It appears that’s what the city’s doing by building light towers literally right on the track at Francis C. Hammond Middle School.

There are several important facets to this issue – and a lot of attendant noise. But here’s the bottom line: The City of Alexandria is currently deliberately destroying a track used by a middle school and nearby neighbors, many of them low-income, in Alexandria’s West End for no good reason.

The elements at play here involve equity, honesty, a lawsuit and plain old common sense.

The word equity is tossed around a lot in this city, often in a self-congratulatory way. But too often decisions are made that are anything but equitable.

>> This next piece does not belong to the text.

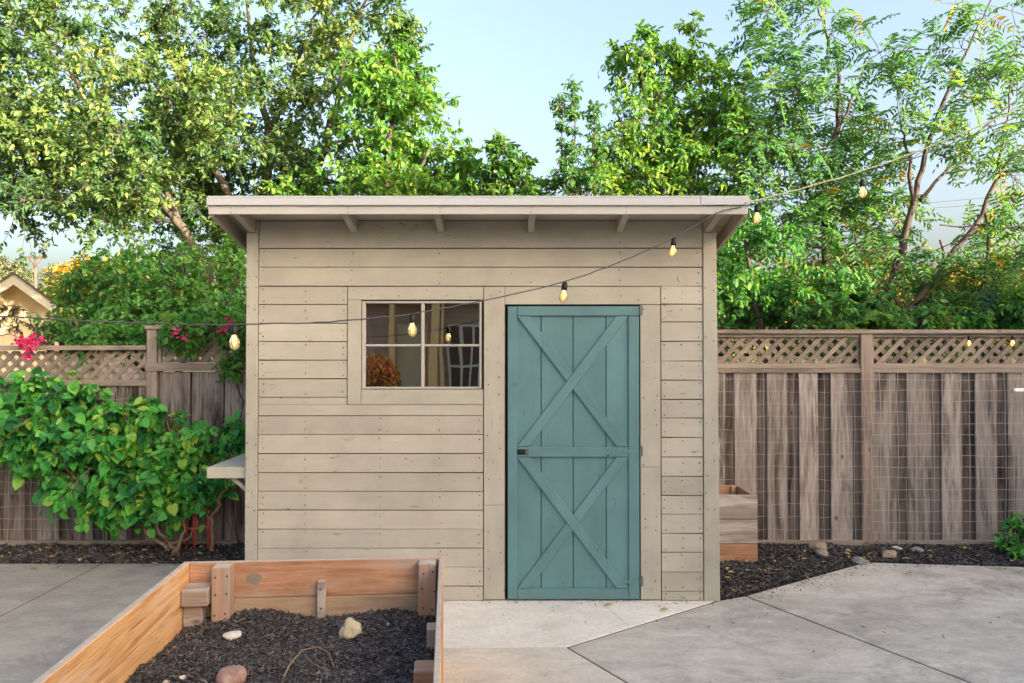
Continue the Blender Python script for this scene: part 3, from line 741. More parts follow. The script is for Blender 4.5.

Hammond is surrounded by apartment complexes filled with low-income residents. Anyone whose child played soccer on the sunken field not-so-fondly remembered as “Death Valley” knows what a ne- glected wreck the grounds of the school were for years. As Alexandria resident Frank Putzu points out in his commentary on the next page, this finally began to change a decade ago, when the track at Hammond was built.

A mere 10 years later, Alexandria’s City Council and School Board are allowing this track to be destroyed so that an adjacent field can be lit – and mainly used at night by adults. Imagine the uproar if a comparable facility were being destroyed at George Washington Middle School in much more affluent Del Ray.

Putzu and many other residents are complaining that city staff have pulled a classic bait and switch maneuver. They claim that during hearings on potentially lighting the field at Hammond, presentations showed poles for the lights outside the track.

But, oops, staff apparently forgot about the city’s setback requirements and so when the matter came before council for a vote, the light tower had been moved from outside the track to the first lane on it.

The issue at hand is not whether it’s discernible that the revised drawings in a graphic depicting tiny light poles at the back of the large project application clearly showed the light poles’ location. The question is:

Did City Council members knowingly vote to destroy the track at Francis C. Hammond Middle School last November? And does the School Board agree with this destruction of Alexandria City Public Schools property? Every member of both bodies should honestly answer this question.

The Hammond situation is further complicated by the existence of a lawsuit from people opposed to lighting the field at Hammond, regardless of where lights would be placed. The only prism through which the city’s actions on this topic make any sense at all is that they will go to great lengths to “win” on this issue of lighting fields.

A verbal pledge was broken when lights were added to the football field at then-T.C. Williams High School back in 2018. The subsequent decision to light fields throughout the city has also been contentious – and litigious.

We have no qualms with lighting many-to-most of the athletic fields in the City of Alexandria. We actually are agnostic on whether this particular field at Hammond should be lit. But destroying the Hammond track, a useful community asset, to light an adjacent field is utterly lacking in common sense.

We hope Vice Mayor Amy Jackson and Councilor Alyia Gaskins are able to fix this fiasco, as leadership on this issue is sorely needed.